Sorry to chime in on an old, dead/dying thread. Reddit has really gone down the tubes, this community seems to be thriving and people still discuss a wide array of (on topic) technicals, from hardware to software to theory and beyond. My point being, please forgive me as I get accustomed to these wonderful new surroundings.
I have a few NGINX instances running, but I really should invest the time to stand up a proper reverse proxy. My network management server runs its own little reverse proxy within the Docker stack that it got deployed with, plus I have an actual NGINX Debian VM running my web server (went Apache2 > NGINX somewhat recently) as well as a third instance running in the cloud for my UniFi Controller. Ultimately I believe I will turn the pure Debian web server into a dual role, also assuming reverse proxy duties. Any security related issues with having these on the same virtual machine? NGINX has been super simple to stand up, but a lot of moving pieces trying to get all my internal services working properly with their own security certificates. Not sure how much effort is reasonable for my little “lab” environments.
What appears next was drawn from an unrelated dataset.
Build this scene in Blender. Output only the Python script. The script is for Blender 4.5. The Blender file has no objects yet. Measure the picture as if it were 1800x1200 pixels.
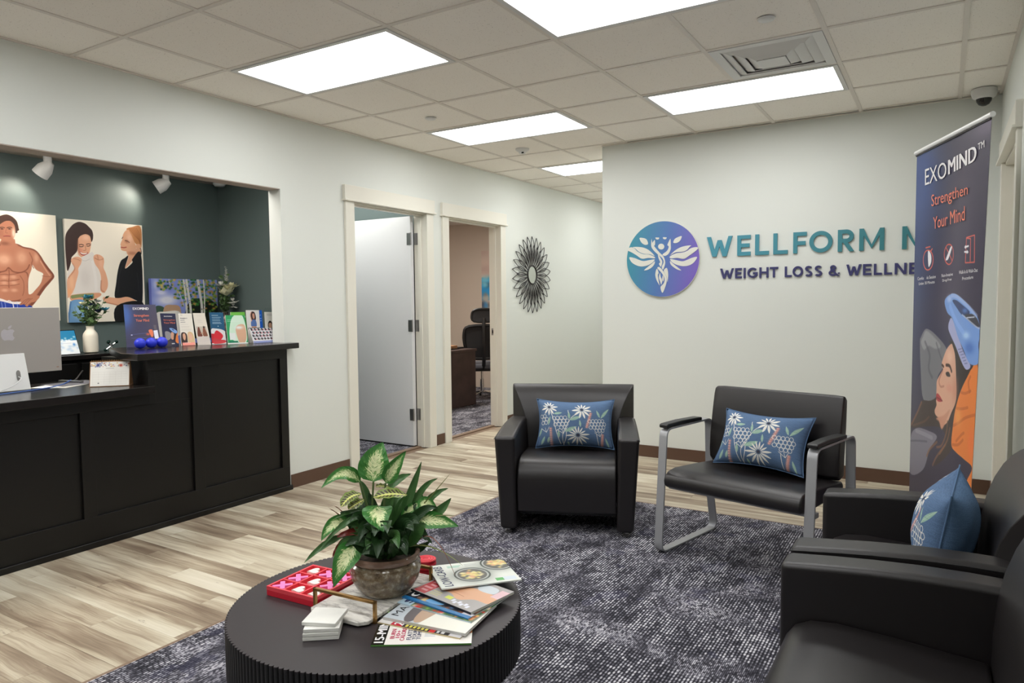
import bpy, bmesh, math, random
import numpy as np
from mathutils import Vector, Matrix, Euler
PI = math.pi
COL = bpy.context.scene.collection
SC = bpy.context.scene
RND = random.Random(11)

# ------------------------------------------------------------------ camera, world, exposure
def setup_camera():
    yaw, pitch, roll = -0.547618, -0.0579646, -0.0098126
    f = Vector((math.sin(yaw)*math.cos(pitch), math.cos(yaw)*math.cos(pitch), math.sin(pitch)))
    r = f.cross(Vector((0, 0, 1))).normalized(); u = r.cross(f)
    r2 = r*math.cos(roll) + u*math.sin(roll); u2 = u*math.cos(roll) - r*math.sin(roll)
    cam = bpy.data.cameras.new('camera'); o = bpy.data.objects.new('camera', cam); COL.objects.link(o)
    m = Matrix((r2, u2, -f)).transposed().to_4x4(); m.translation = (3.587, -2.7256, 1.3775)
    o.matrix_world = m
    cam.sensor_width = 36.0; cam.lens = 36.0*1240.98/1800.0; cam.clip_start = 0.05
    SC.camera = o
setup_camera()
WORLD = bpy.data.worlds.new('world'); SC.world = WORLD; WORLD.use_nodes = True
WORLD.node_tree.nodes['Background'].inputs[0].default_value = (0.8, 0.85, 0.9, 1)
WORLD.node_tree.nodes['Background'].inputs[1].default_value = 0.05
SC.view_settings.view_transform = 'Standard'; SC.view_settings.look = 'None'
SC.view_settings.gamma = 1.0; SC.view_settings.use_curve_mapping = False
SC.view_settings.exposure = 0.0
PANEL = 9.5          # strength of the ceiling light panels
OFFICE = 32.0
SPOT = 7.0

# ------------------------------------------------------------------ materials
def lin(c):
    return tuple(((v/255.0)/12.92 if v/255.0 <= 0.04045 else ((v/255.0+0.055)/1.055)**2.4) for v in c[:3]) + (1.0,)
class NT:
    def __init__(s, name):
        s.m = bpy.data.materials.new(name); s.m.use_nodes = True; s.t = s.m.node_tree
        s.b = s.t.nodes['Principled BSDF']; s.out = s.t.nodes['Material Output']
    def n(s, kind, **kw):
        nd = s.t.nodes.new('ShaderNode'+kind)
        for k, v in kw.items(): setattr(nd, k, v)
        return nd
    def l(s, a, b): s.t.links.new(a, b)
    def math(s, op, a, b=None, c=None):
        nd = s.n('Math', operation=op)
        for i, v in enumerate((a, b, c)):
            if v is None: continue
            if isinstance(v, (int, float)): nd.inputs[i].default_value = v
            else: s.l(v, nd.inputs[i])
        return nd.outputs[0]
    def ramp(s, fac, stops):
        nd = s.n('ValToRGB'); e = nd.color_ramp.elements
        while len(e) < len(stops): e.new(0.5)
        for i, (p, c) in enumerate(stops): e[i].position = p; e[i].color = lin(c)
        s.l(fac, nd.inputs[0]); return nd.outputs[0]
    def mix(s, fac, a, b, mode='MIX'):
        nd = s.n('Mix', data_type='RGBA', blend_type=mode)
        for i, v in ((0, fac), (6, a), (7, b)):
            if isinstance(v, (int, float)): nd.inputs[i].default_value = v
            elif isinstance(v, tuple): nd.inputs[i].default_value = lin(v)
            else: s.l(v, nd.inputs[i])
        return nd.outputs[2]
    def noise(s, vec, scale, detail=3.0, rough=0.5):
        nd = s.n('TexNoise'); nd.inputs['Scale'].default_value = scale; nd.inputs['Detail'].default_value = detail; nd.inputs['Roughness'].default_value = rough
        if vec is not None: s.l(vec, nd.inputs['Vector'])
        return nd.outputs['Fac']
    def mapping(s, vec, scale=(1, 1, 1), loc=(0, 0, 0)):
        nd = s.n('Mapping'); nd.inputs['Scale'].default_value = scale; nd.inputs['Location'].default_value = loc
        s.l(vec, nd.inputs['Vector']); return nd.outputs[0]
    def bump(s, h, strength=0.2, dist=0.002):
        nd = s.n('Bump'); nd.inputs['Strength'].default_value = strength; nd.inputs['Distance'].default_value = dist
        s.l(h, nd.inputs['Height']); s.l(nd.outputs[0], s.b.inputs['Normal'])
    def base(s, col, rough=0.5, metal=0.0, spec=0.5):
        if isinstance(col, tuple): s.b.inputs['Base Color'].default_value = lin(col)
        else: s.l(col, s.b.inputs['Base Color'])
        if isinstance(rough, (int, float)): s.b.inputs['Roughness'].default_value = rough
        else: s.l(rough, s.b.inputs['Roughness'])
        s.b.inputs['Metallic'].default_value = metal; s.b.inputs['Specular IOR Level'].default_value = spec
        return s
def mat(name, col, rough=0.5, metal=0.0, spec=0.5, vary=0.0, vscale=8.0, bump=0.0, bscale=200.0, bdist=0.001):
    t = NT(name); geo = t.n('TexCoord').outputs['Object']
    if vary:
        f = t.noise(geo, vscale, 4.0)
        lo = tuple(max(0, c*(1-vary)) for c in col); hi = tuple(min(255, c*(1+vary)) for c in col)
        t.base(t.ramp(f, [(0.3, lo), (0.7, hi)]), rough, metal, spec)
    else: t.base(col, rough, metal, spec)
    if bump: t.bump(t.noise(geo, bscale, 2.0), bump, bdist)
    return t.m
def emit(name, col, strength):
    t = NT(name); t.base(col, 0.5); t.b.inputs['Emission Color'].default_value = lin(col); t.b.inputs['Emission Strength'].default_value = strength
    return t.m
M = {}
M['wall'] = mat('wall_paint', (222, 225, 219), 0.55, spec=0.3, bump=0.06, bscale=350)
M['green'] = mat('green_wall_paint', (95, 109, 107), 0.5, spec=0.35, bump=0.06, bscale=300)
M['beige'] = mat('beige_wall_paint', (192, 178, 164), 0.6, spec=0.3, bump=0.05, bscale=300)
M['trim'] = mat('trim_paint', (228, 225, 213), 0.35, spec=0.45)
M['door'] = mat('door_paint', (222, 223, 224), 0.4, spec=0.4)
M['soffit'] = mat('soffit_paint', (186, 172, 160), 0.6, spec=0.3)
M['rubber_base'] = mat('brown_rubber', (92, 68, 54), 0.45, spec=0.4)
def m_tile():
    t = NT('ceiling_tile'); co = t.n('TexCoord').outputs['Object']; oi = t.n('ObjectInfo').outputs['Random']
    sh = t.n('VectorMath', operation='ADD'); t.l(co, sh.inputs[0]); cb = t.n('CombineXYZ'); t.l(t.math('MULTIPLY', oi, 37.0), cb.inputs[0]); t.l(cb.outputs[0], sh.inputs[1]); v = sh.outputs[0]
    vo = t.n('TexVoronoi'); vo.inputs['Scale'].default_value = 110; t.l(v, vo.inputs['Vector'])
    n1 = t.noise(v, 60, 3); pit = t.math('LESS_THAN', t.math('ADD', vo.outputs['Distance'], t.math('MULTIPLY', n1, 0.55)), 0.40)
    c = t.mix(pit, (253, 248, 240), (196, 186, 177)); t.base(c, 0.9, spec=0.1); t.bump(t.math('MULTIPLY', pit, -1.0), 0.5, 0.002); return t.m
M['tile'] = m_tile()
M['grid'] = mat('grid_paint', (228, 221, 212), 0.45)
M['panel'] = emit('light_diffuser', (255, 255, 255), PANEL)
M['office_panel'] = emit('office_light_diffuser', (255, 250, 242), OFFICE)
M['reception_fill_panel'] = emit('added_reception_fill', (255, 248, 238), 19.0)  # glow of the unseen fill panel added in the reception
M['reception_fill_panel_dim'] = emit('added_reception_dim_fill', (255, 250, 244), 8.0)  # weaker glow for the extra fill panel behind the header
M['fixture'] = mat('fixture_white', (222, 222, 220), 0.4)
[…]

Talk to me a little more about your Pi-hole setup. I’m also running Pi-hole, Unbound + Wireguard on both my DNS servers (for redundancy, one VM + one RPi - only one survives in the event of a power outage). My router captures and invisible redirects (over 5335) any queries on the network from devices with hard-coded DNS settings, but I’m only utilizing DNSSEC (not DoH or DoT, let alone both) on Unbound, which reaches out to TLD via root.hints
It’s not perfect, but disabling Pi-hole’s DNSSEC has sped things up significantly. I’m happy to trade off the slower uncached queries for nearly instant (<1ms) response times on any cached hits, although I only run about ~half as many domains in my blocklists.
I understand (and agree with most all) the incredibly relevant points you made, especially regarding CF (or any other major technology gatekeeper), but I suspect they (as an organization) are MUCH more robust and capable of fending off a variety of attacks (especially DDoS) than your average user running NGINX in shared compute backed up by 40Gbps pipe, or whatever most VPS commonly offer.
Only semi-related example; I don’t love that Google’s browser dominates the landscape, but I’m not going to gimp my day to day experience running inferior software. Thank the maker projects such as Brave & Vivaldi exist. Edge Chromium is fantastic for the normies, but we demand more. FF is barely competitive these days, capturing what, 6% of the market? That being said, FF Focus goes on every mobile device I use…
but even Richard doesn’t go FULL Stallman all the time. I guess I’m trying to say it’s a fine line between being “too” principled and having a usable workspace at your fingertips, ready to roll or react with a literal press of a button.
Hope it’s alright that I took some liberties rambling, got a bit off topic, but you did say the original issue was now resolved. Now I know who to pester when the time comes to work out syntax errors in my future NGINX block(s).
Stay safe, sir. Thanks for the detailed response above. So much to learn.